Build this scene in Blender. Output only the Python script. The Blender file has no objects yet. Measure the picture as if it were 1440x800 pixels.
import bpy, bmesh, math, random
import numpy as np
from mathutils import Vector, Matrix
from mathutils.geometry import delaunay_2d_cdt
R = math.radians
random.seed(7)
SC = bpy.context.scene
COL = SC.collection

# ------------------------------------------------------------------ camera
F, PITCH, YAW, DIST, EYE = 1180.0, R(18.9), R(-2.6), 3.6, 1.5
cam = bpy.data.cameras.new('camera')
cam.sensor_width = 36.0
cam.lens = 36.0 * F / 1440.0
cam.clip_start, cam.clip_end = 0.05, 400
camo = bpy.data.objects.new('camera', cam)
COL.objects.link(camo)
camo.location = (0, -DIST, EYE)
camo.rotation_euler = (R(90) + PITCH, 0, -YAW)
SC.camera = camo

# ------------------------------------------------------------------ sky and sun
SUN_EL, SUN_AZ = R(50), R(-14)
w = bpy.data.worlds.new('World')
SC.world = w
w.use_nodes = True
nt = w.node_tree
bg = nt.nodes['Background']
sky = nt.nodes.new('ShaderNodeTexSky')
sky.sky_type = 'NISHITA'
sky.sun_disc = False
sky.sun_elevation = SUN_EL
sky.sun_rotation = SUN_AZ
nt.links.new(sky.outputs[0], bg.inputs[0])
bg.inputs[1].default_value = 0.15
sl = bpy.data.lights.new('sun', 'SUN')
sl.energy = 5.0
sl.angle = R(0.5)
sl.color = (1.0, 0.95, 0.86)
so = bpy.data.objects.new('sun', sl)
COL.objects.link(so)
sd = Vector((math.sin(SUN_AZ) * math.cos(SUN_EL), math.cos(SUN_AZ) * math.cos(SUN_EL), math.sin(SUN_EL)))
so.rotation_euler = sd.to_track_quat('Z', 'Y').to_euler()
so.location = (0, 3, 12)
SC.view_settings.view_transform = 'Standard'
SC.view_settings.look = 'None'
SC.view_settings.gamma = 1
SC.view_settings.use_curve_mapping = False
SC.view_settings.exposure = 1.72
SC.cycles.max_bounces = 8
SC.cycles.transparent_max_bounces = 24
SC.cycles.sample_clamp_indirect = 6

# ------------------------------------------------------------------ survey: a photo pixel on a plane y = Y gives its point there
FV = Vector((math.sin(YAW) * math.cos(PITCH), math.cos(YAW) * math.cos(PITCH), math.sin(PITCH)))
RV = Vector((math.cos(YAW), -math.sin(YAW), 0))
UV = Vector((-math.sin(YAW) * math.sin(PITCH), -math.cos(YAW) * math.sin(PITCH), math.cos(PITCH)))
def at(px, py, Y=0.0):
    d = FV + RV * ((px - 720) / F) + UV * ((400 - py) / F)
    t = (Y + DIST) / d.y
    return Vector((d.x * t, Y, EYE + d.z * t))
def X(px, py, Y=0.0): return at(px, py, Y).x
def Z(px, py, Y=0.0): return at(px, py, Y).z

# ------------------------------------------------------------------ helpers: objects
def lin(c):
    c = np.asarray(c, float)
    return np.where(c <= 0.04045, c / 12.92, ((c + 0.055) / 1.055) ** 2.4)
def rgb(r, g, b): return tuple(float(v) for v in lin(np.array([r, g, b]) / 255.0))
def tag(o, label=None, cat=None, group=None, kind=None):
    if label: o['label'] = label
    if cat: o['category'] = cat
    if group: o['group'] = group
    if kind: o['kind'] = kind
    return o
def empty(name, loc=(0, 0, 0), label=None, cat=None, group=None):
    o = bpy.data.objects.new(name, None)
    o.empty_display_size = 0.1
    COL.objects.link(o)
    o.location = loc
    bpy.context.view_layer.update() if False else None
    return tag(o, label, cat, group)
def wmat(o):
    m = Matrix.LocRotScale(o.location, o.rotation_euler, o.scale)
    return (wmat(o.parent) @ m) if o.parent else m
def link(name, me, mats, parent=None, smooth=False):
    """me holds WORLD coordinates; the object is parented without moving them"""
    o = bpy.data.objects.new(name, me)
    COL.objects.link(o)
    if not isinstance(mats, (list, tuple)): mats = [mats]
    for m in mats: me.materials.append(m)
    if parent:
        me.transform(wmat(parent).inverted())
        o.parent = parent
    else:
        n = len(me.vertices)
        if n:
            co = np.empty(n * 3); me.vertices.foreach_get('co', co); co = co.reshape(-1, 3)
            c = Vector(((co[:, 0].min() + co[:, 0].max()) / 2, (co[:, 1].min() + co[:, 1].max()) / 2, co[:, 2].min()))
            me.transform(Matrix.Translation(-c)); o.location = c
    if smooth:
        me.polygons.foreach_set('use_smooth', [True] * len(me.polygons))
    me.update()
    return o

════

Given task: From the data above, extract every line in its exact form.

Finished answer:
Build this scene in Blender. Output only the Python script. The Blender file has no objects yet. Measure the picture as if it were 1440x800 pixels.
import bpy, bmesh, math, random
import numpy as np
from mathutils import Vector, Matrix
from mathutils.geometry import delaunay_2d_cdt
R = math.radians
random.seed(7)
SC = bpy.context.scene
COL = SC.collection

# ------------------------------------------------------------------ camera
F, PITCH, YAW, DIST, EYE = 1180.0, R(18.9), R(-2.6), 3.6, 1.5
cam = bpy.data.cameras.new('camera')
cam.sensor_width = 36.0
cam.lens = 36.0 * F / 1440.0
cam.clip_start, cam.clip_end = 0.05, 400
camo = bpy.data.objects.new('camera', cam)
COL.objects.link(camo)
camo.location = (0, -DIST, EYE)
camo.rotation_euler = (R(90) + PITCH, 0, -YAW)
SC.camera = camo

# ------------------------------------------------------------------ sky and sun
SUN_EL, SUN_AZ = R(50), R(-14)
w = bpy.data.worlds.new('World')
SC.world = w
w.use_nodes = True
nt = w.node_tree
bg = nt.nodes['Background']
sky = nt.nodes.new('ShaderNodeTexSky')
sky.sky_type = 'NISHITA'
sky.sun_disc = False
sky.sun_elevation = SUN_EL
sky.sun_rotation = SUN_AZ
nt.links.new(sky.outputs[0], bg.inputs[0])
bg.inputs[1].default_value = 0.15
sl = bpy.data.lights.new('sun', 'SUN')
sl.energy = 5.0
sl.angle = R(0.5)
sl.color = (1.0, 0.95, 0.86)
so = bpy.data.objects.new('sun', sl)
COL.objects.link(so)
sd = Vector((math.sin(SUN_AZ) * math.cos(SUN_EL), math.cos(SUN_AZ) * math.cos(SUN_EL), math.sin(SUN_EL)))
so.rotation_euler = sd.to_track_quat('Z', 'Y').to_euler()
so.location = (0, 3, 12)
SC.view_settings.view_transform = 'Standard'
SC.view_settings.look = 'None'
SC.view_settings.gamma = 1
SC.view_settings.use_curve_mapping = False
SC.view_settings.exposure = 1.72
SC.cycles.max_bounces = 8
SC.cycles.transparent_max_bounces = 24
SC.cycles.sample_clamp_indirect = 6

# ------------------------------------------------------------------ survey: a photo pixel on a plane y = Y gives its point there
FV = Vector((math.sin(YAW) * math.cos(PITCH), math.cos(YAW) * math.cos(PITCH), math.sin(PITCH)))
RV = Vector((math.cos(YAW), -math.sin(YAW), 0))
UV = Vector((-math.sin(YAW) * math.sin(PITCH), -math.cos(YAW) * math.sin(PITCH), math.cos(PITCH)))
def at(px, py, Y=0.0):
    d = FV + RV * ((px - 720) / F) + UV * ((400 - py) / F)
    t = (Y + DIST) / d.y
    return Vector((d.x * t, Y, EYE + d.z * t))
def X(px, py, Y=0.0): return at(px, py, Y).x
def Z(px, py, Y=0.0): return at(px, py, Y).z

# ------------------------------------------------------------------ helpers: objects
def lin(c):
    c = np.asarray(c, float)
    return np.where(c <= 0.04045, c / 12.92, ((c + 0.055) / 1.055) ** 2.4)
def rgb(r, g, b): return tuple(float(v) for v in lin(np.array([r, g, b]) / 255.0))
def tag(o, label=None, cat=None, group=None, kind=None):
    if label: o['label'] = label
    if cat: o['category'] = cat
    if group: o['group'] = group
    if kind: o['kind'] = kind
    return o
def empty(name, loc=(0, 0, 0), label=None, cat=None, group=None):
    o = bpy.data.objects.new(name, None)
    o.empty_display_size = 0.1
    COL.objects.link(o)
    o.location = loc
    bpy.context.view_layer.update() if False else None
    return tag(o, label, cat, group)
def wmat(o):
    m = Matrix.LocRotScale(o.location, o.rotation_euler, o.scale)
    return (wmat(o.parent) @ m) if o.parent else m
def link(name, me, mats, parent=None, smooth=False):
    """me holds WORLD coordinates; the object is parented without moving them"""
    o = bpy.data.objects.new(name, me)
    COL.objects.link(o)
    if not isinstance(mats, (list, tuple)): mats = [mats]
    for m in mats: me.materials.append(m)
    if parent:
        me.transform(wmat(parent).inverted())
        o.parent = parent
    else:
        n = len(me.vertices)
        if n:
            co = np.empty(n * 3); me.vertices.foreach_get('co', co); co = co.reshape(-1, 3)
            c = Vector(((co[:, 0].min() + co[:, 0].max()) / 2, (co[:, 1].min() + co[:, 1].max()) / 2, co[:, 2].min()))
            me.transform(Matrix.Translation(-c)); o.location = c
    if smooth:
        me.polygons.foreach_set('use_smooth', [True] * len(me.polygons))
    me.update()
    return o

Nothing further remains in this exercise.